Director: Pedro Almodóvar
Runtime: 127 minutes
Rating: R
Cast: Penelope Cruz, Lluís Homar, Blanca Portillo (In Spanish w/ subtitles)

Blind writer Lluís Homar begins his day memorably in the opening scene of Broken Embraces. Having been helped across the street by a beautiful woman, he successfully turns her offer to read him the news into a seduction. When their encounter ends, he looks satisfied but unmoved. Warned against letting strangers into his house by his manager (Blanca Portillo), he says that everything that could happen to him has already happened. He lives life as an epilogue, remembering a time before he lost his sight, when he directed acclaimed films under his own name instead of hacking them out under a pseudonym. And he remembers when love was a passionate thing, not a woman met in the morning, then gone by noon. His best day now can’t compare to the time he’s lost.

The latest from Pedro Almodóvar unfolds on two fronts. One follows Homar in 2008 as he’s offered the chance to write a film for a mysterious, wealthy patron (Rubén Ochandiano). The other flashes back to when he fell in love with the beautiful leading lady (Penélope Cruz, excellent as always when paired with Almodóvar) of his in-progress film. Fully aware Cruz is the mistress of a wealthy industrialist (José Luis Gómez), Homar knows he should leave her alone. But his heart isn’t the kind that’s capable of ignoring its desires. In this, he joins decades of Almodóvar characters in thrall to needs that could, and probably will, be their undoing.
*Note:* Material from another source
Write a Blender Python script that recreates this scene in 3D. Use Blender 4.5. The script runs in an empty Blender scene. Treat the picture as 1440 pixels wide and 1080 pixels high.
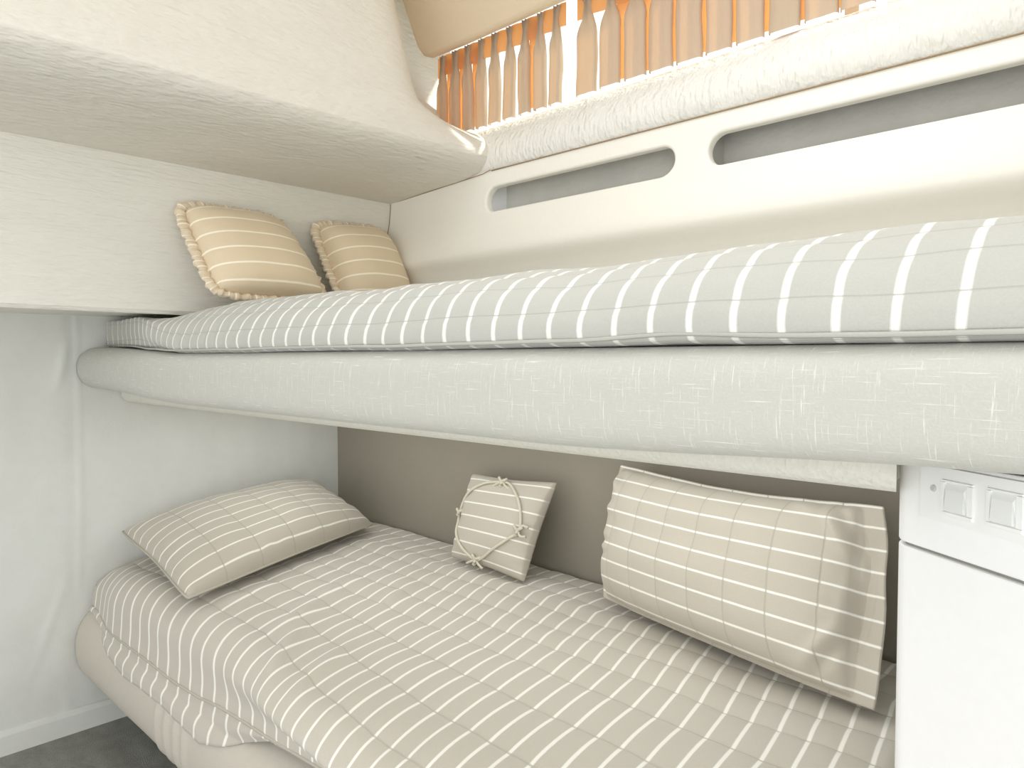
import bpy, math, random
import numpy as np
from mathutils import Vector, Matrix, noise
from mathutils.geometry import delaunay_2d_cdt

random.seed(7)
sc = bpy.context.scene
COL = sc.collection
H = 1.13                      # camera height above the cabin floor
PI = math.pi

# ------------------------------------------------------------------ helpers
def sm(a, b, x):
    t = min(1.0, max(0.0, (x - a) / (b - a)))
    return t * t * (3 - 2 * t)

def pw(x, pts):
    if x <= pts[0][0]: return pts[0][1]
    for (a, va), (b, vb) in zip(pts, pts[1:]):
        if x <= b: return va + (vb - va) * (x - a) / (b - a)
    return pts[-1][1]

def nz(x, y=0.0, z=0.0):
    return noise.noise(Vector((x, y, z)))

def wloc(o):
    v = Vector((0, 0, 0))
    while o is not None:
        v = v + o.location
        o = o.parent
    return v

def tag(o, label=None, cat=None, group=None, kind=None):
    if label: o['label'] = label
    if cat: o['category'] = cat
    if group: o['group'] = group
    if kind: o['kind'] = kind
    return o

def empty(name, loc, label, cat, group=None):
    o = bpy.data.objects.new(name, None)
    o.empty_display_size = 0.05
    COL.objects.link(o)
    o.location = loc
    return tag(o, label, cat, group)

def mk(name, verts, faces, mat, parent=None, uv=None, smooth=True, origin=None):
    """one mesh object from world-space vertices; uv is one (u, v) per vertex"""
    base = wloc(parent) if parent else Vector((0, 0, 0))
    loc = Vector(origin) if (origin and not parent) else Vector((0, 0, 0))
    off = base + loc
    me = bpy.data.meshes.new(name)
    me.from_pydata([(v[0] - off.x, v[1] - off.y, v[2] - off.z) for v in verts], [], faces)
    if uv is not None:
        ul = me.uv_layers.new(name='UVMap')
        for l in me.loops:
            ul.data[l.index].uv = uv[l.vertex_index]
    for p in me.polygons:
        p.use_smooth = smooth
    me.materials.append(mat)
    me.update()
    import bmesh
    bm = bmesh.new(); bm.from_mesh(me)
    bmesh.ops.recalc_face_normals(bm, faces=bm.faces)
    bm.to_mesh(me); bm.free()
    o = bpy.data.objects.new(name, me)
    COL.objects.link(o)
    if parent: o.parent = parent
    else: o.location = loc
    return o

def bevel(o, w, seg=3):
    m = o.modifiers.new('soft edges', 'BEVEL')
    m.width = w; m.segments = seg; m.limit_method = 'ANGLE'; m.angle_limit = math.radians(40)
    m.harden_normals = False
    return o

def struct(o):
    o['kind'] = 'structure'
    return o

def box(x0, x1, y0, y1, z0, z1):
    v = [(x, y, z) for z in (z0, z1) for y in (y0, y1) for x in (x0, x1)]
    f = [(0, 2, 3, 1), (4, 5, 7, 6), (0, 1, 5, 4), (2, 6, 7, 3), (0, 4, 6, 2), (1, 3, 7, 5)]
    return v, f

def grid(nu, nv, fn, closed_u=False):
    """(nu x nv) vertex grid of fn(i/(nu-1), j/(nv-1))"""
    v = [fn(i / (nu - 1), j / (nv - 1)) for j in range(nv) for i in range(nu)]
    f = []
    for j in range(nv - 1):
        for i in range(nu - 1):
            a = j * nu + i
            f.append((a, a + 1, a + nu + 1, a + nu))
    return v, f

def extrude_x(profile_fn, n, xs, closed=True, caps=True):
    """profile_fn(x) -> n (y, z) points; skinned along xs"""
    v = []; f = []
    for x in xs:
        for (y, z) in profile_fn(x):
            v.append((x, y, z))
    m = len(xs)
    for k in range(m - 1):
        for i in range(n if closed else n - 1):
            j = (i + 1) % n
            f.append((k * n + i, k * n + j, (k + 1) * n + j, (k + 1) * n + i))
    if closed and caps:
        f.append(tuple(range(n)))
        f.append(tuple((m - 1) * n + i for i in range(n - 1, -1, -1)))
    return v, f

def prism(poly, z0, z1):
    n = len(poly)
    v = [(x, y, z0) for x, y in poly] + [(x, y, z1) for x, y in poly]
    f = [tuple(range(n - 1, -1, -1)), tuple(range(n, 2 * n))]
    f += [(i, (i + 1) % n, n + (i + 1) % n, n + i) for i in range(n)]
    return v, f

def tube(pts, r, seg=8, closed=False):
    """a swept round cord through pts; r a number or a function of the index"""
    P = [Vector(p) for p in pts]
    n = len(P); v = []; f = []
    ref = Vector((0.13, 0.31, 0.94))
    for i, p in enumerate(P):
        a = P[(i - 1) % n] if (closed or i > 0) else P[i]
        b = P[(i + 1) % n] if (closed or i < n - 1) else P[i]
        t = (b - a).normalized()
        s = t.cross(ref)
        if s.length < 1e-4: s = t.cross(Vector((1, 0, 0)))
        s.normalize(); q = s.cross(t)
        rr = r(i) if callable(r) else r
        for k in range(seg):
            c = 2 * PI * k / seg
            v.append(tuple(p + (s * math.cos(c) + q * math.sin(c)) * rr))
    m = n if closed else n - 1
    for i in range(m):
        for k in range(seg):
            a = i * seg + k; b = i * seg + (k + 1) % seg
            c = ((i + 1) % n) * seg + (k + 1) % seg; d = ((i + 1) % n) * seg + k
            f.append((a, b, c, d))
    if not closed:
        f.append(tuple(range(seg - 1, -1, -1)))
        f.append(tuple((n - 1) * seg + k for k in range(seg)))
    return v, f

def join(*parts):
    V = []; F = []
    for v, f in parts:
        o = len(V)
        V += list(v); F += [tuple(i + o for i in q) for q in f]
    return V, F

def smooth_path(pts, n):
    """Catmull-Rom through 3-D pts"""
    P = [Vector(p) for p in pts]; out = []
    P = [P[0] * 2 - P[1]] + P + [P[-1] * 2 - P[-2]]
    for i in range(1, len(P) - 2):
        for k in range(n):
            t = k / n
            a, b, c, d = P[i - 1], P[i], P[i + 1], P[i + 2]
            out.append(0.5 * ((2 * b) + (c - a) * t + (2 * a - 5 * b + 4 * c - d) * t * t + (3 * b - a - 3 * c + d) * t ** 3))
    out.append(P[-2])
    return out

# ------------------------------------------------------------------ materials
def lin(r, g, b):
    def c(x):
        x /= 255.0
        return x / 12.92 if x <= 0.04045 else ((x + 0.055) / 1.055) ** 2.4
    return (c(r), c(g), c(b), 1)

class NT:
    def __init__(s, name):
        s.m = bpy.data.materials.new(name); s.m.use_nodes = True
        s.t = s.m.node_tree; s.t.nodes.clear()
        s.out = s.n('ShaderNodeOutputMaterial')
    def n(s, typ, **kw):
        x = s.t.nodes.new(typ)
        for k, v in kw.items():
            setattr(x, k, v)
        return x
    def l(s, a, b): s.t.links.new(a, b)
    def val(s, x, sock):
        if isinstance(x, (int, float)): sock.default_value = x
        elif isinstance(x, tuple): sock.default_value = x
        else: s.l(x, sock)
    def math(s, op, a, b=0.0, clamp=False):
        x = s.n('ShaderNodeMath', operation=op); x.use_clamp = clamp
        s.val(a, x.inputs[0]); s.val(b, x.inputs[1])
        return x.outputs[0]
    def mix(s, f, a, b):
        x = s.n('ShaderNodeMix', data_type='RGBA')
        s.val(f, x.inputs[0]); s.val(a, x.inputs[6]); s.val(b, x.inputs[7])
        return x.outputs[2]
    def noise(s, scale, detail=3, vec=None, rough=0.5):
        x = s.n('ShaderNodeTexNoise'); x.inputs['Scale'].default_value = scale
        x.inputs['Detail'].default_value = detail; x.inputs['Roughness'].default_value = rough
        if vec is not None: s.l(vec, x.inputs['Vector'])
        return x.outputs['Fac']
    def coord(s, scale=(1, 1, 1), out='Object'):
        t = s.n('ShaderNodeTexCoord'); m = s.n('ShaderNodeMapping')
        m.inputs['Scale'].default_value = scale
        s.l(t.outputs[out], m.inputs['Vector'])
        return m.outputs['Vector']
    def bump(s, h, strength=0.3, dist=0.01):
        x = s.n('ShaderNodeBump'); x.inputs['Strength'].default_value = strength
        x.inputs['Distance'].default_value = dist
        s.l(h, x.inputs['Height'])
        return x.outputs['Normal']
    def bsdf(s, col, rough=0.8, normal=None, spec=0.3, sheen=0.0):
        x = s.n('ShaderNodeBsdfPrincipled')
        s.val(col, x.inputs['Base Color']); s.val(rough, x.inputs['Roughness'])
        x.inputs['Specular IOR Level'].default_value = spec
        if sheen: x.inputs['Sheen Weight'].default_value = sheen
        if normal is not None: s.l(normal, x.inputs['Normal'])
        s.l(x.outputs[0], s.out.inputs[0])
        return x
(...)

Broken Embraces welds Douglas Sirk melodrama to the most gracefully unsettling elements of Alfred Hitchcock, wrapping both in the stylish, hushed elegance that’s become Almodóvar’s trademark since his mid-’90s reinvention. The scenes we see of Homar’s final film look a lot like the sort of candy-colored farce Almodóvar used to make before adopting the sadder, knowing tones of recent years. He’s moved on. His protagonist can’t, and Almodóvar barbs the twists of his familiar-looking love triangle with the pain of yesterday’s irretrievable pleasure. It’s a studied piece of filmmaking, but it’s driven, like Homar’s character, by a brokenhearted romanticism familiar to all the people who have woken up in a present they never would have wished for in the past.